Si défectueuses que soient ces routes, la poste y circule néanmoins avec une célérité remarquable. Il n’est pas rare d’atteindre en marche une vitesse de plus de 20 kilomètres à l’heure, bien que de fréquens arrêts allongent beaucoup la durée du voyage, surtout au printemps, lorsque la neige fond et que le traîneau d’hiver est remplacé par la téléga, voiture à quatre roues non suspendue[1]. M. Collignon observe avec raison que l’activité des correspondances postales donne une appréciation assez exacte du niveau économique d’un pays. Or en 1860 la poste russe avait un départ par jour pour Moscou, grâce au chemin de fer, mais elle n’en avait que deux par semaine pour Odessa, un par semaine pour Nijni-Novgorod en temps ordinaire et trois pendant la foire annuelle de cette ville, deux pour Arkhangel, quatre pour Revel et Riga dans les provinces si prospères de la Baltique, cinq pour la Pologne et l’étranger. Bien que nos courriers quotidiens ne remontent pas à une époque très éloignée, cette intermittence de la poste est une incommodité qui semble contraire à toute activité commerciale.
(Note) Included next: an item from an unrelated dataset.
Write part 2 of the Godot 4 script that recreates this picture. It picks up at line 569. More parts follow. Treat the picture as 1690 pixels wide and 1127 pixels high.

La construction des ponts offrait de bien plus grandes difficultés que celle des routes ordinaires. À ce point de vue, la débâcle annuelle des cours d’eau était un obstacle formidable, puisque fleuves et rivières roulent au printemps des monceaux de glaces auxquels il semble que les ouvrages les plus solides ne puissent pas résister. En réalité, on ne rencontre encore que très peu de grands ponts en Russie. On franchit bien les petites rivières sur des travées en charpente ; mais sur les cours d’eau plus importans il est habituel de voir des ponts de bateaux ou des bacs que l’on replie le long des rives en hiver. Quand survient une crue ou une débâcle, la communication entre les deux rives reste interrompue pendant plusieurs semaines. C’est ainsi que de Moscou à Nijni-Novgorod, sur une longueur de 450 kilomètres, on franchit quatre ponts flottans. Les chemins de fer ne pouvaient s’accommoder de pareilles interruptions. Les ingénieurs français qui ont établi les principaux railways russes ont donc eu de grands travaux à faire en ce genre. Le plus souvent ces ponts servent à la fois au chemin de fer et aux routes parallèles. L’obstacle principal étant, on l’a dit plus haut, la débâcle des glaces, on y a remédié par une disposition ingénieuse des avant-becs de piles qui sont non pas verticaux, comme en nos pays, mais

  1. La téléga est la seule voiture possible dans un pays où les routes sont mauvaises et les campagnes sont peu habitées. Qu’elle se brise en chemin, avec une hache on taille une pièce de rechange dans la forêt voisine, tandis qu’une voiture suspendue sur des ressorts devrait être abandonnée sur place au premier accident.